David Koechner (pronounced “Keckner” as he points out during one of the disc’s extra features) plays Chet, the sleazy “51%” owner (to his stepdaughter’s “49%” ownership) of “The Big Wet Waterpark”. This makes Chet the controlling interest in the business and as such it allows him to veto any concern his stepdaughter has about piranhas being able to access drains in the swimming pool.

And so, the little (and not-so-little) buggers DO manage to bust through the drains and begin eating some of the naked – but “water certified” – strippers who are floating in the pool. When you get a look at some of these gals, you will certainly understand the “double D” in the title PIRANHA DD.

As with most cinematic sleaze-meister entrepreneurs, Chet does get his just desserts, but not in the direct way you would think. His end is another of the funny visuals in the movie. Another is a reamjob, of sorts, that one of the park employees gets from a lone piranha. Guess that takes care of the poor guy’s hemorrhoid problem(s), huh?
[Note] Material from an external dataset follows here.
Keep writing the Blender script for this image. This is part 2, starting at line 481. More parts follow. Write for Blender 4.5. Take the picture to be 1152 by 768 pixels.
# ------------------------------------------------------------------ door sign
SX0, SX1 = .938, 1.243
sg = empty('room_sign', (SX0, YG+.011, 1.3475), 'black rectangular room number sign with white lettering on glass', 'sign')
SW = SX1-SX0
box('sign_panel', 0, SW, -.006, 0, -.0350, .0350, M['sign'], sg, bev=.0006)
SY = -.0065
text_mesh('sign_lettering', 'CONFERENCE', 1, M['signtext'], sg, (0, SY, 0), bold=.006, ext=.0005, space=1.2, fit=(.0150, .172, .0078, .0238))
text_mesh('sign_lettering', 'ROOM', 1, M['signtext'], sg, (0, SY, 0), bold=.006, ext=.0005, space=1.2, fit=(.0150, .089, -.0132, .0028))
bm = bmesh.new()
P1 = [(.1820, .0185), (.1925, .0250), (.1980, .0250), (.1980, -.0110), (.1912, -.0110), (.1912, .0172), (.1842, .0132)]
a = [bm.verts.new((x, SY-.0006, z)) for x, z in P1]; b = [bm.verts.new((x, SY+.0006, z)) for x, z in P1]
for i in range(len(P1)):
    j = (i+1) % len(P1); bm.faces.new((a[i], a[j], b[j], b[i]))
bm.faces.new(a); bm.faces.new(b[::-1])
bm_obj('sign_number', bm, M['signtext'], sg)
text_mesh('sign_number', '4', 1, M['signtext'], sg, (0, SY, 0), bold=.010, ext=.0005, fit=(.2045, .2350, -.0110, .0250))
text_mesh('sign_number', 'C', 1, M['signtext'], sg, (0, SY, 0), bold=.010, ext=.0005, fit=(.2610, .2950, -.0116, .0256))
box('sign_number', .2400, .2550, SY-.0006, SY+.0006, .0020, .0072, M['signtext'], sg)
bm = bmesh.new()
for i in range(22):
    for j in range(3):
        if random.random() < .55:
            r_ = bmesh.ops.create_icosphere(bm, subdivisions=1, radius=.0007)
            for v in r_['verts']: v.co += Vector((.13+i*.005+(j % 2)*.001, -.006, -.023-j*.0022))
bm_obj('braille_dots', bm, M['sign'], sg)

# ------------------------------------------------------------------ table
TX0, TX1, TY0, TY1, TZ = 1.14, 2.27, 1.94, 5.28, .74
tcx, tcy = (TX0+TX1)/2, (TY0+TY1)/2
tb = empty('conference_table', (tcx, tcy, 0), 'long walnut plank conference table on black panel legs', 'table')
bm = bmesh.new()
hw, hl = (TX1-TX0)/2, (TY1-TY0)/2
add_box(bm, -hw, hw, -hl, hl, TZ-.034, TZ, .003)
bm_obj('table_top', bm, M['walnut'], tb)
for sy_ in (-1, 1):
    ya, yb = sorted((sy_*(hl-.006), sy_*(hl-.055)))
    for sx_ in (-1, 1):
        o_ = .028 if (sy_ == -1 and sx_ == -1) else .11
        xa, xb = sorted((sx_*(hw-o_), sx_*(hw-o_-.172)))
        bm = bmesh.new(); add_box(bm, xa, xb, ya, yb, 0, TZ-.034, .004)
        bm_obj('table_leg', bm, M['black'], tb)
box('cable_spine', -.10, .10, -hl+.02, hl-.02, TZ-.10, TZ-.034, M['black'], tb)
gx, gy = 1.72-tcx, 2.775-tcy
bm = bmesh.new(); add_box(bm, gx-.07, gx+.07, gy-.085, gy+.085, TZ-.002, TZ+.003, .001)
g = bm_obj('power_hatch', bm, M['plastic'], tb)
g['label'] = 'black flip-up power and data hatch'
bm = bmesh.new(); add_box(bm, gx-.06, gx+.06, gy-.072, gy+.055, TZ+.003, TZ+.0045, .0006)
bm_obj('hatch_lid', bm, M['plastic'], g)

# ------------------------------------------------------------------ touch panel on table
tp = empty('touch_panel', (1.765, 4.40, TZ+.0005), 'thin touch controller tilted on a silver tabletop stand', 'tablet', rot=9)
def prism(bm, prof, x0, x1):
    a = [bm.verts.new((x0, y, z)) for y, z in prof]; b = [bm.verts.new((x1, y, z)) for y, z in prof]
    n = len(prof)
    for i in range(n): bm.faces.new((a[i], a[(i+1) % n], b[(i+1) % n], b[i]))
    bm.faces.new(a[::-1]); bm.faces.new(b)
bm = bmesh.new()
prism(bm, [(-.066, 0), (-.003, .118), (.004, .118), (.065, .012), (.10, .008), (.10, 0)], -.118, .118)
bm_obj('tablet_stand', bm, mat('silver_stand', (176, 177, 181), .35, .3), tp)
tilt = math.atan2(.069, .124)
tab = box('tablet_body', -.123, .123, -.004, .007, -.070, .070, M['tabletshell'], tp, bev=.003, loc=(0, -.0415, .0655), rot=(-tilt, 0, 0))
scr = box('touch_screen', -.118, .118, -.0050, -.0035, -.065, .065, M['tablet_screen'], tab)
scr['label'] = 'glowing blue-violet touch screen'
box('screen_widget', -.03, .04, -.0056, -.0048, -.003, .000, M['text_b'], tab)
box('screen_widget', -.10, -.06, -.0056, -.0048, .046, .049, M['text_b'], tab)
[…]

John Gulager (son of Clu?) directs here with humor and style. There are the requisite flashes of bimbo breasts and all that so you’ve got somethin’ for everyone here.

What I love about this movie is that it never takes itself too seriously. A bloody comedy? Yes, it’s definitely that and in a nod to the first film there’s even a disattached penis sight gag.

One of the extra features is called “The Hofftastic World of David Hasselhoff”. It’s endearing when Mr. Hasselhoff refers to himself in the third person here. When Bob Dole referred to himself as “Bob Dole” all the time, it was just annoying. The Hoff can get away with anything because, well, he’s the Hoff.

PIRANHA DD is well done, fun and humorous. What more can one ask for?

On Blu-Ray and DVD from Dimension Films.